Slowly, Maximus uses his warring skills to win the popularity of those who come to cheer for his death, until he gains an appearance in the Colosseum before Commodus who has made himself the new Caesar. Instead of having Maximus killed off right away, Commodus slowly lets him woo the crowd of Rome as well, until the final battle between them. In the end, Maximus triumphs against unsurmountable odds, aided in part by Commodus' sister Lucilla (Connie Nielsen) and the Roman Senator Gracchus (Derek Jacobi).

The set design and the cinematography are extravagant. The spectacles being staged, from the initial opening sequence to the gladiator fights, are grandiose.
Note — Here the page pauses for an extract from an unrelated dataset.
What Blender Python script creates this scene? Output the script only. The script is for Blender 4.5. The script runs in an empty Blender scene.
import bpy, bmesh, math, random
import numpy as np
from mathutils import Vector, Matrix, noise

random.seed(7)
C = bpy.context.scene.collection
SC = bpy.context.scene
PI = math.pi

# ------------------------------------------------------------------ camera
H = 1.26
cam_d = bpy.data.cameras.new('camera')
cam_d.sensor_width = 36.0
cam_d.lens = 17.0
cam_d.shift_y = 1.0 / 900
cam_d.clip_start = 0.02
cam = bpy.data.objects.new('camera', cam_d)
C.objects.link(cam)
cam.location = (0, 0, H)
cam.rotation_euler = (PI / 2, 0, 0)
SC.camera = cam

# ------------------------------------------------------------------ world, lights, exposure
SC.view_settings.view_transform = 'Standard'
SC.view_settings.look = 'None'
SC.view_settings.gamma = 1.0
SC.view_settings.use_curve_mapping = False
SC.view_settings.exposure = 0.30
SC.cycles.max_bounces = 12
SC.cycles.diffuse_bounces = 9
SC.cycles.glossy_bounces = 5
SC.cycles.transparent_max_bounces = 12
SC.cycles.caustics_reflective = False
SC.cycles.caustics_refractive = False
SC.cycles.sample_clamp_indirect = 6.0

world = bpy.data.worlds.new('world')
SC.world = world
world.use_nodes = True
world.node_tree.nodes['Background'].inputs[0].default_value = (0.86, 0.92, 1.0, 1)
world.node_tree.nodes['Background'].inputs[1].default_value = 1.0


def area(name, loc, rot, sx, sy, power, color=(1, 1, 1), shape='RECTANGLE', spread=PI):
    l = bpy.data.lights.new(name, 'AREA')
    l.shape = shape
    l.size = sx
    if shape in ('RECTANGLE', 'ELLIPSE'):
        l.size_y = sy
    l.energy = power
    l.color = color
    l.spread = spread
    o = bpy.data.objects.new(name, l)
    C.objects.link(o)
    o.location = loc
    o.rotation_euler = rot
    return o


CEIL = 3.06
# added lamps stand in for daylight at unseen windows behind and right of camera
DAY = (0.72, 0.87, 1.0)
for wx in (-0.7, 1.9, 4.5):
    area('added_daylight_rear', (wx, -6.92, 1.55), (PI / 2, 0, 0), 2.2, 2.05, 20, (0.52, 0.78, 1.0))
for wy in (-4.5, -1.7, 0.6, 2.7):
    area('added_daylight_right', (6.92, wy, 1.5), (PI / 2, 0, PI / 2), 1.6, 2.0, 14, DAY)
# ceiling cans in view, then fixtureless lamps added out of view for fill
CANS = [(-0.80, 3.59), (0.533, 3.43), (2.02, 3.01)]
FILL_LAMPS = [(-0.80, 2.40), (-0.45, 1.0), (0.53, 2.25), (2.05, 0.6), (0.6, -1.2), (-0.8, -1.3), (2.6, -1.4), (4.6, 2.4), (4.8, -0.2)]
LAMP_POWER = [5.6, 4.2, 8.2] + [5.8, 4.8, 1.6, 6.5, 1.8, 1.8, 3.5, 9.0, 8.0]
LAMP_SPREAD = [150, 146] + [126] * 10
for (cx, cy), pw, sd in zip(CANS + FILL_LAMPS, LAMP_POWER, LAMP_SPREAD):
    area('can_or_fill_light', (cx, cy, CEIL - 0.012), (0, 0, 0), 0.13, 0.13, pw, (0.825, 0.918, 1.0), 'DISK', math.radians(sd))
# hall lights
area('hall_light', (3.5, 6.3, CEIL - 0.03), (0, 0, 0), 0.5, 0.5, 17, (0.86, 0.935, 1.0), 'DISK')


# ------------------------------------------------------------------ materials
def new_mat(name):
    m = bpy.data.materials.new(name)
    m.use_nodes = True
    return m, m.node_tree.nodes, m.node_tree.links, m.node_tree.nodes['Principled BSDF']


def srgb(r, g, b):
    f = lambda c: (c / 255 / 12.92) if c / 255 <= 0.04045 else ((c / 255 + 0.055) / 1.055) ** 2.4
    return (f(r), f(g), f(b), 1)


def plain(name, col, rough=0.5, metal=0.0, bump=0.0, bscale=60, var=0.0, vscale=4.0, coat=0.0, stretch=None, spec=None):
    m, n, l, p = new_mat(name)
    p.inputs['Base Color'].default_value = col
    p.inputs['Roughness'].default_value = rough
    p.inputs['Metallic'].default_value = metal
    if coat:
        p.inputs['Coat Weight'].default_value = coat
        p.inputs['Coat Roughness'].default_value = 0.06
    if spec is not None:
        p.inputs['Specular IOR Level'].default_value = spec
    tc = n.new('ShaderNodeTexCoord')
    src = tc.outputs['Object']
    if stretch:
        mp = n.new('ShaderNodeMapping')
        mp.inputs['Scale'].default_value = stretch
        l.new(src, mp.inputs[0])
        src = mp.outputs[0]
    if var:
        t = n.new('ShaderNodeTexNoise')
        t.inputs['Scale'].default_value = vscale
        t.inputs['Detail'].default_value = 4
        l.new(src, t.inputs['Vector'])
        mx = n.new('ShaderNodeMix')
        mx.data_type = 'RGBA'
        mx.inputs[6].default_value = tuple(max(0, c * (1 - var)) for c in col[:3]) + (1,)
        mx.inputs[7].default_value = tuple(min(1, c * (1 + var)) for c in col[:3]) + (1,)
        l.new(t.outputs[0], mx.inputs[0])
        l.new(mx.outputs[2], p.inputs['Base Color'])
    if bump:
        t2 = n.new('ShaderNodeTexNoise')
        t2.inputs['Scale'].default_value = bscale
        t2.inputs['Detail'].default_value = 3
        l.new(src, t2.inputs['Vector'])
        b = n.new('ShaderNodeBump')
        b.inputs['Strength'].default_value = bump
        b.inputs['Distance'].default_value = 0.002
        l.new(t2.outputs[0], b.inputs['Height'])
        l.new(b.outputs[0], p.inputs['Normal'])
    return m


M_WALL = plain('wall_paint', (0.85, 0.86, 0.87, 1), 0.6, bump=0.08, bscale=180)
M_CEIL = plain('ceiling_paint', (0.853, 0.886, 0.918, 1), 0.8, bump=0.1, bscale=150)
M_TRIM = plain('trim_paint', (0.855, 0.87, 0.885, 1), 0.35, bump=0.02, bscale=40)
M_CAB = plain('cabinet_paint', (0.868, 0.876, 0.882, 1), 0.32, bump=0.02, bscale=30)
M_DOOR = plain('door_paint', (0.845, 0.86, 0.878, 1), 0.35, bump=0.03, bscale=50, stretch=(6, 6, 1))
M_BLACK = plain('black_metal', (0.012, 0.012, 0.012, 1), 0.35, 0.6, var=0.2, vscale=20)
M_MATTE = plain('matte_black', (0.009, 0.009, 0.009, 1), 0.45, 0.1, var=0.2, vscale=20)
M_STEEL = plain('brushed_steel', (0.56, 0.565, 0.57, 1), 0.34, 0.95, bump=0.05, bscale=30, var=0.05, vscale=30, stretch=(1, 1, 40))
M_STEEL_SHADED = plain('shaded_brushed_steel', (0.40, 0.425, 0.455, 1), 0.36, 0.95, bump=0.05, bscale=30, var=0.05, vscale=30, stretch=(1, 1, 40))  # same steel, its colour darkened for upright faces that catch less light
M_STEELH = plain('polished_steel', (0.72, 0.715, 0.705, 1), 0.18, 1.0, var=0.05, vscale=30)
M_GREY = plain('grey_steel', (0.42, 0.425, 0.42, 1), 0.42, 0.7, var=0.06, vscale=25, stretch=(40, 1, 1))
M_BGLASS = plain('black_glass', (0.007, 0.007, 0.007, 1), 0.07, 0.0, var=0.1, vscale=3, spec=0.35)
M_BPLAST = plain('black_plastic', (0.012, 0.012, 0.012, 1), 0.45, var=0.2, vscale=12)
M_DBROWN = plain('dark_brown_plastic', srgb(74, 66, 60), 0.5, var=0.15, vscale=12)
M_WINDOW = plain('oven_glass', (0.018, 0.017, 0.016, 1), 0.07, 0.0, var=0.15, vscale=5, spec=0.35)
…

Scott, who gave us Alien and Blade Runner, has created a Rome that is to be marvelled at. The story itself is okay, but I had a hard time with most of the characters who simply seemed to be tacked on at the last minute to fill up an expansive set. There's nothing wrong with this (in fact, I almost prefer it given the black-and-white story line), but one should keep in mind that in Gladiator, the spectacle is more important the characters (which is ironic given how Maximus rises to fame).

The acting is generally very good, with Crowe doing an excellent job. A while ago, in my review Go, I was pondering the question of who would take over for the great action actors like Harrison Ford and Sean Connery. Crowe is definitely a strong contender. Connie Nielsen, Oliver Reed, and Richard Harris present solid performances. I was terribly unimpressed with Joaquin Phoenix's performance as a whiny Emperor.

Truth be told, Gladiator is not my kind of a film, the primary reason being that I didn't derive very much (pseudo) intellectual value from it (and I generally do in the dumbest of movies). I still recommend checking it out on the big screen, for the dazzling epic that it is.